Experts are warning parents against spanking their kids to control their behavior

Sad boy on stairs
Photo (c) mrs - Getty Images
A new study conducted by researchers from the University of Michigan explored the long-term risks associated with parents spanking their children. According to their findings, children who are spanked may be more likely to become victims of physical abuse. 

“Nearly one-third of children under five in low- and middle-income countries (LMICs) experience spanking,” the researchers wrote. “Studies from North America suggest that spanking is associated with heightened risk of physical abuse.” 

Understanding the risks of spanking

For the study, the researchers analyzed over 156,000 responses to the UNICEF Multiple Indicator Cluster Surveys. All of the children involved in the study were between the ages of 1 and 4, and they came from 56 LMICs around the world. 

The biggest takeaway from the study was that spanking children was linked with a higher risk of physical abuse. The risk of physical abuse for children who weren’t spanked was under 10%, whereas the risk of physical abuse was 22% for children who were spanked. 

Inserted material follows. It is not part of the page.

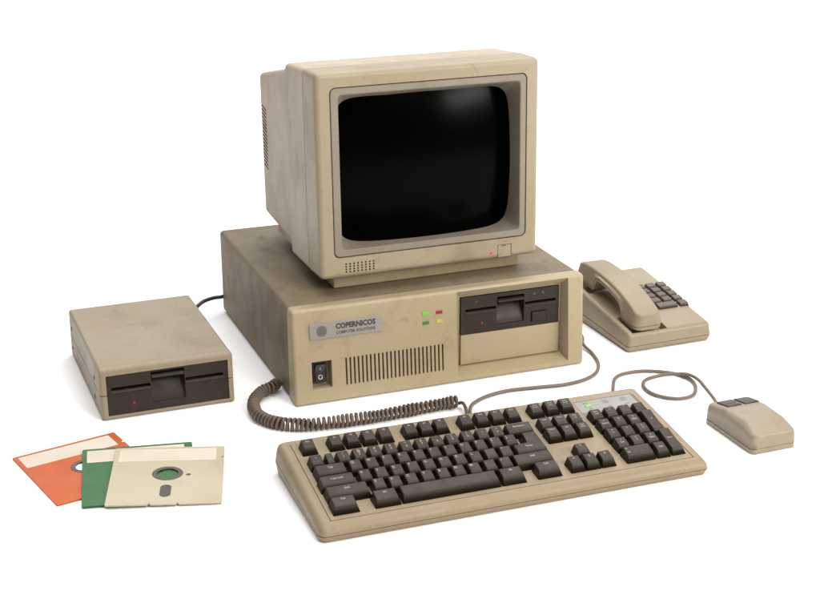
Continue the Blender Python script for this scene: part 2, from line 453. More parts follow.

The team created a hypothetical model of 100 children to better understand the impact that spanking can have on their physical well-being. Based on their findings, approximately 32 of the 100 hypothetical children were spanked; physical abuse would then be prevalent in seven of those 32 children. 

The team noted that physical abuse would affect four fewer children in the hypothetical model if spanking was eliminated. In the national population, eliminating spanking would lower the risk of physical abuse by over 30%. 

“Child welfare advocates should discourage caregivers from using spanking, in order to prevent physical abuse,” the researchers wrote.